DATA SUPPLIED »
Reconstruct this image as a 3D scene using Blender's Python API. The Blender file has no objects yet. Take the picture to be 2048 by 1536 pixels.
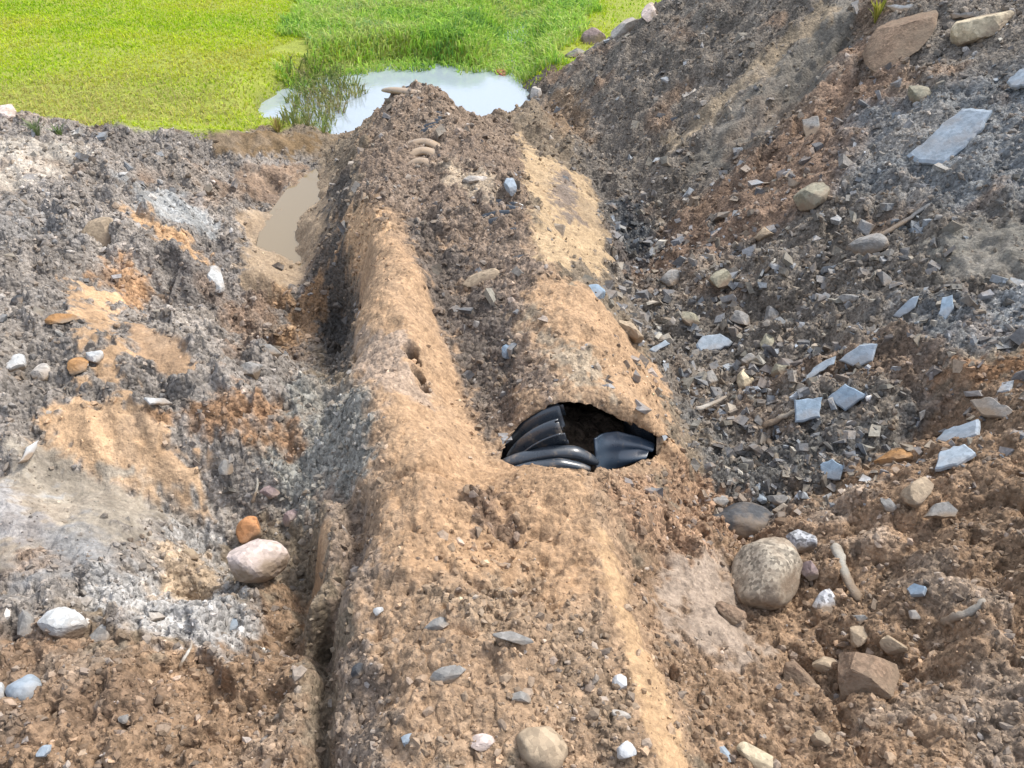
import bpy, math, random
import numpy as np
from mathutils import Vector, Matrix

random.seed(7)
RNG = np.random.default_rng(7)
scene = bpy.context.scene
COL = scene.collection

# ------------------------------------------------------------------ camera, sky, sun, exposure
CAM_Z, PITCH, FPX = 2.9, math.radians(36.0), 1577.0      # focal length in pixels of a 2048 wide frame
cd = bpy.data.cameras.new("camera")
cam = bpy.data.objects.new("camera", cd)
COL.objects.link(cam)
cam.location = (0, 0, CAM_Z)
cam.rotation_euler = (math.radians(90) - PITCH, 0, 0)
cd.sensor_width = 36.0
cd.lens = 36.0 * FPX / 2048.0
cd.clip_start, cd.clip_end = 0.05, 500.0
scene.camera = cam

SUN_EL, SUN_AZ = math.radians(52), math.radians(58)      # azimuth measured from +y towards +x
world = bpy.data.worlds.new("World")
scene.world = world
world.use_nodes = True
wn = world.node_tree
sky = wn.nodes.new("ShaderNodeTexSky")
sky.sky_type = 'NISHITA'
sky.sun_disc = False
sky.sun_elevation = SUN_EL
sky.sun_rotation = SUN_AZ
sky.air_density, sky.dust_density, sky.ozone_density = 1.0, 4.0, 1.0
wn.nodes["Background"].inputs[1].default_value = 0.15
veil = wn.nodes.new("ShaderNodeMix"); veil.data_type = 'RGBA'                # thin bright cloud over the blue
veil.inputs[0].default_value = 0.40
veil.inputs[7].default_value = (6.6, 7.0, 7.6, 1)
wn.links.new(sky.outputs[0], veil.inputs[6])
wn.links.new(veil.outputs[2], wn.nodes["Background"].inputs[0])
sl = bpy.data.lights.new("sun", 'SUN')
sl.energy, sl.angle, sl.color = 2.6, math.radians(11), (1.0, 0.95, 0.87)
sun = bpy.data.objects.new("sun", sl)
COL.objects.link(sun)
sd = Vector((math.sin(SUN_AZ) * math.cos(SUN_EL), math.cos(SUN_AZ) * math.cos(SUN_EL), math.sin(SUN_EL)))
sun.rotation_euler = sd.to_track_quat('Z', 'Y').to_euler()
sun.location = (6, 4, 12)

scene.view_settings.view_transform = 'Standard'
scene.view_settings.look = 'None'
scene.view_settings.gamma = 1.0
scene.view_settings.exposure = 0.56

# ------------------------------------------------------------------ small helpers
CP, SP = math.cos(PITCH), math.sin(PITCH)

def ray(u, v):
    a, b = (u - 1024) / FPX, (768 - v) / FPX
    return np.array([a, CP + b * SP, -SP + b * CP])

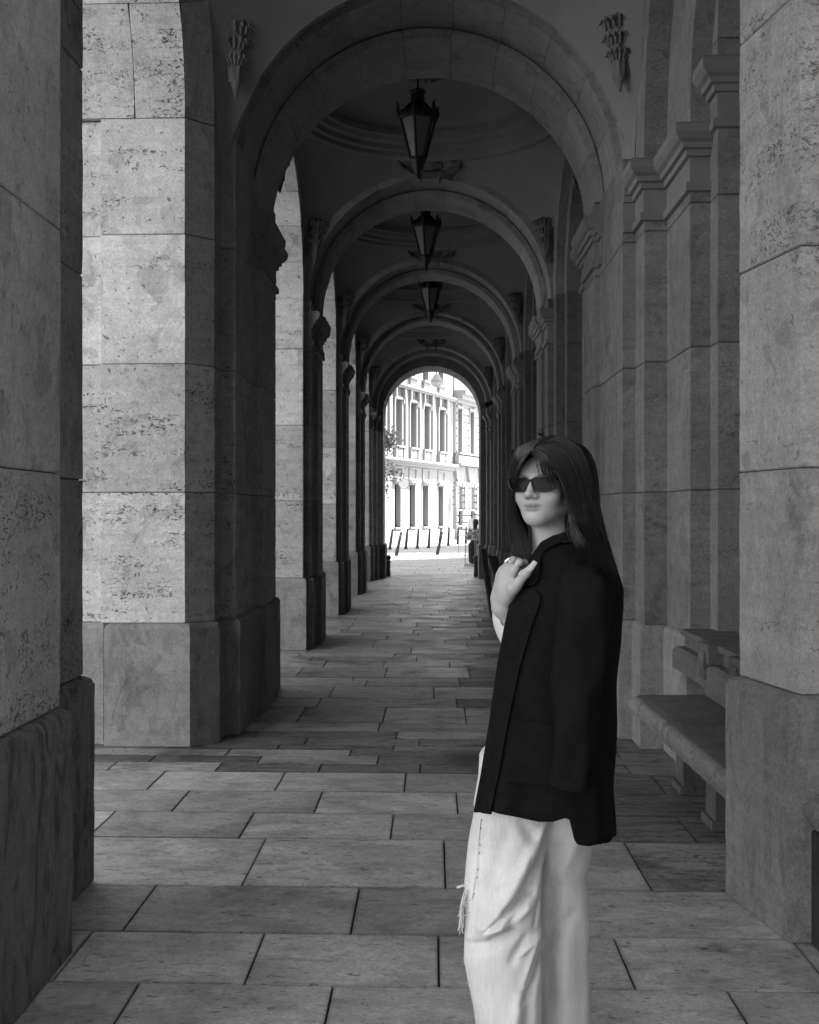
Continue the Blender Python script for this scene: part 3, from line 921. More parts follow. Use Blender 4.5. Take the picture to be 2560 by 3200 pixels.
for s in win_s:
    # carved panel under the ledge, ground floor
    pieces('panel_frame', [[(s-.55, s+.55, .002, .05, 3.80, 3.86), (s-.55, s+.55, .002, .05, 3.26, 3.32), (s-.55, s-.49, .002, .05, 3.32, 3.80), (s+.49, s+.55, .002, .05, 3.32, 3.80)]])
    pieces('window_hood', [[(s-.60, s+.60, .002, .16, 3.10, 3.20), (s-.5, s+.5, .002, .06, 3.0, 3.10)]])
    # upper floor surround
    pieces('window_surround', [[(s-.58, s-.44, .002, .08, 4.95, 7.30), (s+.44, s+.58, .002, .08, 4.95, 7.30), (s-.60, s+.60, .002, .12, 7.30, 7.42)]])
    pieces('balustrade', [[(s-.62, s+.62, .002, .22, 4.84, 4.94), (s-.56, s+.56, .002, .12, 4.32, 4.84), (s-.62, s-.46, .002, .18, 4.32, 4.84), (s+.46, s+.62, .002, .18, 4.32, 4.84), (s-.30, s+.30, .10, .16, 4.42, 4.76)]])
    mb = MB()
    rs = random.Random(int(s*100)+900)
    for q in range(26):
        u, w = rs.uniform(-.42, .42), rs.uniform(7.46, 7.86)
        fbox(mb, s+u-.04, s+u+.04, .002, rs.uniform(.03, .08), w-.03, w+.03)
    mb.build('relief_panel', M['facade_trim'], root)
    # brackets either side
    pieces('console', [[(s+e*.62-.07, s+e*.62+.07, .002, .22, 7.40, 7.90), (s+e*.62-.055, s+e*.62+.055, .002, .14, 7.10, 7.40)] for e in (-1, 1)])
    pieces('pilaster', [[(s+sp/2-.17, s+sp/2+.17, .002, .09, 4.3, 7.9)]])
    # third floor
    pieces('sill_block', [[(s-.62, s+.62, .002, .2, 8.52, 8.64), (s-.5, s+.5, .002, .1, 8.12, 8.52)]])
    # windows
    for zb, zt, tr, mat in ((.80, 2.98, 1.72, M['glass_dark']), (4.94, 7.28, 6.08, M['glass']), (8.64, 11.3, 10.2, M['glass'])):
        mb = MB(); D0, D1 = -0.40, -0.30
        fbox(mb, s-OW, s-OW+.17, D0, D1+.04, zb, zt); fbox(mb, s+OW-.17, s+OW, D0, D1+.04, zb, zt)
        fbox(mb, s-OW+.17, s+OW-.17, D0, D1, zb, zb+.08); fbox(mb, s-OW+.17, s+OW-.17, D0, D1, zt-.08, zt)
        fbox(mb, s-.07, s+.07, D0, D1+.03, zb+.08, zt-.08)
        fr = mb.build('window', M['frame'], root)
        mb = MB(); fbox(mb, s-OW+.02, s+OW-.02, D0-.02, D1+.06, tr-.07, tr+.05); mb.build('transom', M['frame'] if zb < 2 else M['frame'], fr)
        mb = MB(); fbox(mb, s-OW+.05, s+OW-.05, D0+.04, D0+.05, zb+.05, zt-.05); mb.build('pane', mat, fr)
        mb = MB()
        for zz in (zb+(tr-zb)*.5, tr+(zt-tr)*.52):
            fbox(mb, s-OW+.17, s+OW-.17, D0+.03, D1-.02, zz-.018, zz+.018)
        mb.build('glazing_bar', M['muntin'] if zb > 2 else M['frame'], fr)
    pieces('sill', [[(s-.5, s+.5, .002, .12, .70, .78)]])
# little lamp brackets that throw long shadows
for a_, b_ in zip(win_s[3:], win_s[4:]+[S_END]):
    s = (a_+b_)/2
    mb = MB(); mb.tube([F(s, -.02, 3.12), F(s, .30, 3.16), F(s, .42, 3.10)], .018, 6); mb.tube([F(s, .36, 3.10), F(s, .46, 3.02)], [.05, .03], 8)
    mb.build('flag_holder', M['facade_trim'], root)

# hotel building with rusticated base
root = thing('hotel_building', 'rusticated pale building with framed signs at the right of the end arch', 'building', F(S_END+.3, 0, 0))
S2, S3 = S_END+0.02, S_END+9.0
hw = [s_at(1431), s_at(1469), s_at(1507)]
hw += [hw[2]+2.1]
HD = 0.06
mb = MB()
edges = [S2] + [e for s in hw for e in (s-.36, s+.36)] + [S3]
for i in range(0, len(edges), 2): fbox(mb, edges[i], edges[i+1], -0.6, HD, 4.95, 15.5)
for s in hw:
    fbox(mb, s-.36, s+.36, -0.6, HD-.004, 7.55, 15.5)
fbox(mb, S2, S3, -.6, HD-.05, -0.03, 4.95)
mb.build('wall', M['facade'], root)
mb = MB(); fbox(mb, S2, S3, -6, -.62, -.03, 15.5); mb.build('rear_wing', M['facade'], root)
M['grey_band'] = plain('grey_stucco', 0.34, 0.9)
pieces('ledge', [[(S2, S3, HD+.002, .42, 4.92, 5.02), (S2, S3, HD+.002, .34, 4.40, 4.86), (S2, S3, HD+.002, .46, 4.28, 4.40)]], M['grey_band'])
pieces('ledge', [[(S2, S3, HD+.002, .75, 8.35, 8.6), (S2, S3, HD+.002, .55, 8.1, 8.35), (S2, S3, HD+.002, .25, 7.9, 8.1)]])
for s in hw:
    mb = MB(); D0, D1 = -.46, -.34
    fbox(mb, s-.36, s-.28, D0, D1, 4.95, 7.55); fbox(mb, s+.28, s+.36, D0, D1, 4.95, 7.55); fbox(mb, s-.28, s+.28, D0, D1, 4.95, 5.05); fbox(mb, s-.28, s+.28, D0, D1, 7.45, 7.55); fbox(mb, s-.28, s+.28, D0, D1+.02, 6.5, 6.58)
    fr = mb.build('window', M['frame'], root)
    mb = MB(); fbox(mb, s-.3, s+.3, D0+.04, D0+.05, 5.0, 7.5); mb.build('pane', M['glass_dark'], fr)
    pieces('window_surround', [[(s-.52, s-.38, HD+.002, HD+.08, 5.02, 7.6), (s+.38, s+.52, HD+.002, HD+.08, 5.02, 7.6), (s-.55, s+.55, HD+.002, HD+.12, 7.6, 7.75)]])
# rustication blocks: upper courses flat, lower courses cushion-shaped
def cushion(mb, s0, s1, z0, z1, d0, d1, r):
    L = [(0, d0), (r*.3, d0+(d1-d0)*.7), (r, d1)]
    rings = []
    for ins, d in L:
        rings.append([F(s0+ins, d, z0+ins), F(s1-ins, d, z0+ins), F(s1-ins, d, z1-ins), F(s0+ins, d, z1-ins)])
    mb.rings(rings, True, True)
piers_s = []
for a_, b_ in zip([S2-.4]+hw, hw+[S3]): piers_s.append(((a_+.36) if a_ > S2 else S2+.03, b_-.36))
for (a_, b_) in piers_s:
    if b_-a_ < .15: continue
    zz = .55
    while zz < 3.3:
        mb = MB(); cushion(mb, a_+.02, b_-.02, zz+.015, zz+.385, HD-.05, HD+.13, .07); mb.build('rusticated_block', M['facade_trim'], root); zz += .40
    zz = 5.1
    while zz < 7.8:
        mb = MB(); cushion(mb, a_+.04, b_-.04, zz+.02, zz+.40, HD, HD+.05, .03); mb.build('rusticated_block', M['facade_trim'], root); zz += .44
for s in hw:
    # flat arch of wedge stones above the opening
    for q in range(-3, 4):
        if q == 0: w0, w1 = -.09, .09
        mb = MB()
        b0, b1 = q*.22-.10, q*.22+.10; t0, t1 = q*.34-.155, q*.34+.155
        low = 3.05 if abs(q) < 2 else 3.05+.22*(abs(q)-1)
        P = [F(s+b0*.8, HD-.04, low), F(s+b1*.8, HD-.04, low), F(s+t1*.75, HD-.04, 4.26), F(s+t0*.75, HD-.04, 4.26)]
        Q = [F(s+b0*.8+.015, HD+.10, low+.02), F(s+b1*.8-.015, HD+.10, low+.02), F(s+t1*.75-.015, HD+.10, 4.24), F(s+t0*.75+.015, HD+.10, 4.24)]
        mb.rings([P, Q], True, True); mb.build('wedge_stone', M['facade_trim'], root)
    mb = MB(); fbox(mb, s-.34, s+.34, HD-.049, HD-.03, .85, 1.62); mb.build('basement_window', M['frame'], root)
    pieces('sill', [[(s-.45, s+.45, HD, HD+.12, 1.64, 1.74)], [(s-.45, s+.45, HD, HD+.12, .72, .80)]])
mb = MB(); fbox(mb, S2, S3, HD-.04, HD+.20, -.03, .5); mb.build('base_course', M['facade_trim'], root)

# framed vertical signs, mounted square to the street
M['sign_white'] = plain('sign_panel', 0.80, 0.7)
M['sign_black'] = plain('sign_frame', 0.03, 0.5)
def sign(px, label, txt, marks):
    Yc = F(s_at(px), 0, 0)[1] - 1.0
    cx = (px-1356)/3733*Yc
    root = thing('wall_sign', label, 'sign', (cx, Yc, 1.9), group='framed signs on the hotel')
    w, z0, z1 = 0.13, 1.75, 3.05
    mb = MB(); mb.box(cx-w, Yc-.02, z0, cx+w, Yc+.05, z1); mb.build('panel', M['sign_white'], root)
    mb = MB()
    for b6 in ((cx-w-.02, z0-.03, cx-w+.014, z1+.03), (cx+w-.014, z0-.03, cx+w+.02, z1+.03), (cx-w+.014, z0-.03, cx+w-.014, z0), (cx-w+.014, z1, cx+w-.014, z1+.03)):
        mb.box(b6[0], Yc-.04, b6[1], b6[2], Yc+.06, b6[3])
    mb.build('frame', M['sign_black'], root)
    mb = MB()
    for zz in (2.0, 2.42, 2.8): mb.box(cx-w-.32, Yc, zz, cx-w-.02, Yc+.03, zz+.03)
    mb.build('bracket', M['sign_black'], root)
    if txt:
        for i, ch in enumerate(txt):
            me = text_mesh(ch, 0.17, 0.003); me.materials.append(M['muntin'])
            o = bpy.data.objects.new('letter', me); COL.objects.link(o); o.parent = root
            o.location = (0.02, -.024, 2.86-.215*i-1.9); o.rotation_euler = (math.radians(90), 0, 0)
    if marks:
        mb = MB(); mb.tube([(cx-.07, Yc-.025, 1.87), (cx+.03, Yc-.025, 1.79)], .011, 6); mb.build('painted_stroke', M['frame'], root)
    return root
sign(1430, 'narrow framed sign lettered HOTEL, leftmost of the three signs', 'HOTEL', False)
sign(1459, 'narrow framed sign with one slanted stroke at its foot, middle of the three signs', '', True)
sign(1496.5, 'narrow framed sign cut by the end arch, rightmost of the three signs', '', False)

# ------------------------------------------------------------------ bollards
M['bollard'] = plain('bollard_iron', 0.03, 0.5, var=0.2, vscale=6)
def bollard(pxb, pyb, pxt, label):
    dy = pyb-1604
    Y = 5600/dy; X = (pxb-1356)/dy*1.5
    lean = (pxt-pxb)/3733*Y
    root = thing('bollard', label, 'bollard', (X, Y, -.03), group='leaning iron bollards along the street')
    mb = MB(); h = .86
    rings = []
    for t, w, d in ((0, .072, .06), (.03, .072, .06), (.06, .064, .055), (.9, .042, .040), (.97, .044, .042), (1.0, .036, .034)):
        cx, cy, cz = X+lean*t, Y+.04*t, -.03+h*t
        b = .012
        rings.append([(cx-w+b, cy-d, cz), (cx+w-b, cy-d, cz), (cx+w, cy-d+b, cz), (cx+w, cy+d-b, cz), (cx+w-b, cy+d, cz), (cx-w+b, cy+d, cz), (cx-w, cy+d-b, cz), (cx-w, cy-d+b, cz)])
    mb.rings(rings, True, True); mb.build('post', M['bollard'], root)
    mb = MB(); mb.box(X-.10, Y-.09, -.03, X+.10, Y+.09, -.008, .004); mb.build('base_plate', M['bollard'], root)
    mb = MB(); t = .88; mb.box(X+lean*t-.022, Y+.04*t-.047, -.03+h*t-.05, X+lean*t+.022, Y+.04*t-.041, -.03+h*t+.03); mb.build('badge', M['muntin'], root)
bl = [(1218, 1715, 1227, 'slim bollard furthest left, beside the left edge of the end arch'), (1238, 1736.6, 1254, 'nearer bollard on the left, leaning strongly to the right'),
      (1268, 1714, 1274, 'bollard just right of the strongly leaning left one'), (1304, 1712.5, 1308, 'upright bollard below the second ground-floor window'),
      (1339.5, 1710.6, 1343.5, 'upright bollard below the third ground-floor window'), (1365.5, 1733.8, 1382, 'nearer bollard in the middle of the end arch, leaning to the right'),
      (1372, 1708, 1379, 'bollard hidden behind the nearer leaning one in the middle'), (1400.7, 1703, 1403.5, 'bollard in front of the corner between palace and hotel'),
      (1430, 1699.5, 1433, 'bollard partly behind the left bistro table'), (1455, 1697, 1457, 'bollard whose top shows above the left bistro table')]
for a_ in bl: bollard(*a_)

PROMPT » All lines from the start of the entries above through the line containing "from mathutils import Vector, Matrix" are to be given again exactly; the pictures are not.

RESULT »
Reconstruct this image as a 3D scene using Blender's Python API. The Blender file has no objects yet. Take the picture to be 2048 by 1536 pixels.
import bpy, math, random
import numpy as np
from mathutils import Vector, Matrix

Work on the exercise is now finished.